BAKERSFIELD, Calif. — The weekly Drought Monitor Report was released early Thursday morning and it remains the same, but that's not good news.

As drought conditions continue for the state, here in Kern County the valley remains in moderate drought with severe drought status in the mountains from the Kern River Valley to the Tehachapi area. The Mojave Desert, including the Ridgecrest area, are classified as extreme drought.

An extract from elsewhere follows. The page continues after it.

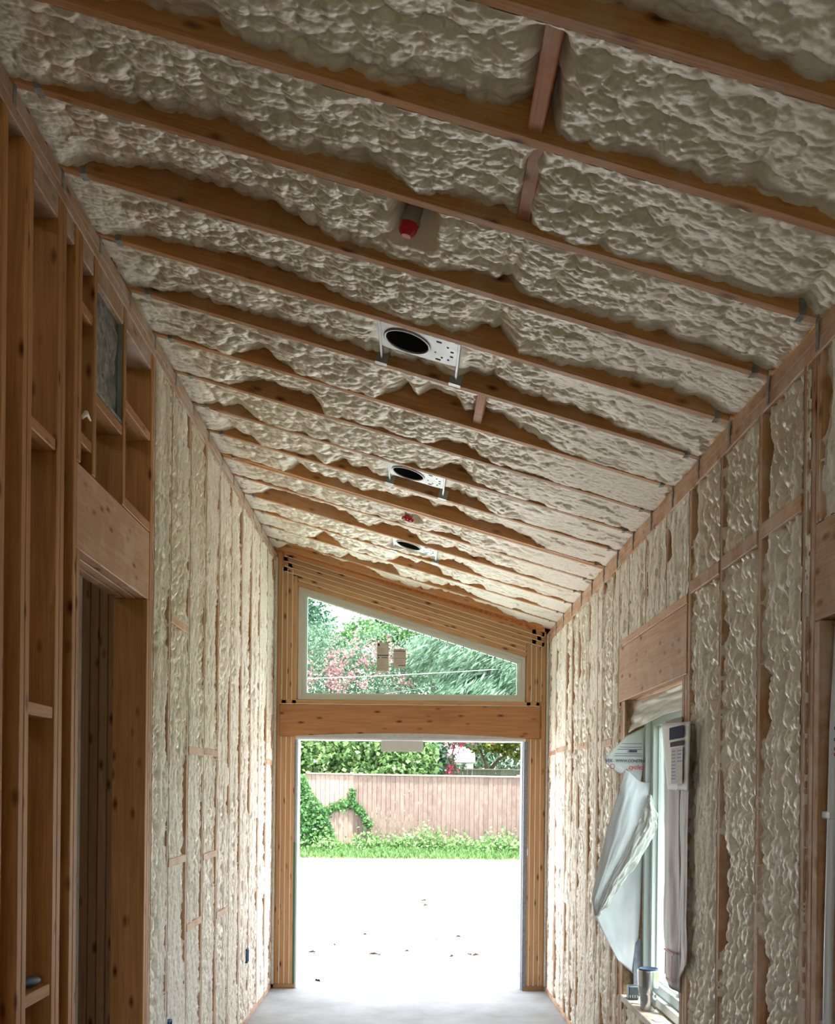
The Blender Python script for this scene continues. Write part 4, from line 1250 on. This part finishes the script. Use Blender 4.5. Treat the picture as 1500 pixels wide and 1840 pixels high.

Read the full report here, but this is how this morning's release pertains to us: "Ample Pacific moisture and storms dropped decent amounts of precipitation on the Northwest, especially Washington, Oregon, northern California, Idaho, western Montana, and western Wyoming, with lesser amounts across northern Nevada, central Utah, northern and southern Colorado, and parts of New Mexico. The active Pacific storm track continued to benefit Washington, Oregon, and northern California, along with most northern and central mountains in the West. February 23 basin average SWEs continued to increase toward normal, with most basins in Washington, Oregon, Idaho, western Montana, and northwestern Wyoming at or above normal SWE. Accordingly, some slight improvements were made where recent surplus precipitation fell and the basins had SWEs exceeding 100%. With improvements made last week in northern Nevada and central Utah, and these areas still impacted from the failed Southwest summer monsoon, no changes were made this week, although the basin SWEs were up to 70-80% of normal as of Feb. 23. The light precipitation in New Mexico and eastern Arizona was not enough for any improvements this week. In California’s Sierra Nevada, the Feb. 23 SWE stood at: North - 67%; Central - 72%; South - 50%; statewide summary - 65%. In contrast, central Nevada missed out on the recent storms, and with the failed summer monsoon, conditions have gotten worse, thus D4 was expanded to include central Nevada. In addition, the Impact Lines were adjusted to show that more of the drought in the West was long-term (L) since recent storminess had pushed the short-term indices into various wet categories, although the much drier in the short-term Southwest remained in SL."